Publication year - 2013
Publication title -
journal of geophysical research: atmospheres
Language(s) - English
Resource type - Journals
eISSN - 2169-8996
pISSN - 2169-897X
DOI - 10.1002/jgrd.50043
Subject(s) - aerosol , environmental science , satellite , meteorology , atmospheric sciences , remote sensing , geology , geography , aerospace engineering , engineering
This study demonstrates how aerosols influence the liquid precipitation formation process. This demonstration is provided by the combined use of satellite observations and global high‐resolution model simulations. Methodologies developed to examine the warm cloud microphysical processes are applied to both multi‐sensor satellite observations and aerosol‐coupled global cloud‐resolving model (GCRM) results to illustrate how the warm rain formation process is modulated under different aerosol conditions. The observational analysis exhibits process‐scale signatures of rain suppression due to increased aerosols, providing observational evidence of the aerosol influence on precipitation. By contrast, the corresponding statistics obtained from the model show a much faster rain formation even for polluted aerosol conditions and much weaker reduction of precipitation in response to aerosol increase. It is then shown that this reduced sensitivity points to a fundamental model bias in the warm rain formation process that in turn biases the influence of aerosol on precipitation.
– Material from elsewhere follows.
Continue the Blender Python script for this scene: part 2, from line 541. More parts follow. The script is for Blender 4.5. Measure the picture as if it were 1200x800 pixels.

A method of improving the model bias is introduced in the context of a simplified single‐column model (SCM) that represents the cloud‐to‐rain water conversion process in a manner similar to the original GCRM. Sensitivity experiments performed by modifying the model assumptions in the SCM and their comparisons to satellite statistics both suggest that the auto‐conversion scheme has a critical role in determining the precipitation response to aerosol perturbations and also provide a novel way of constraining key parameters in the auto‐conversion schemes of global models.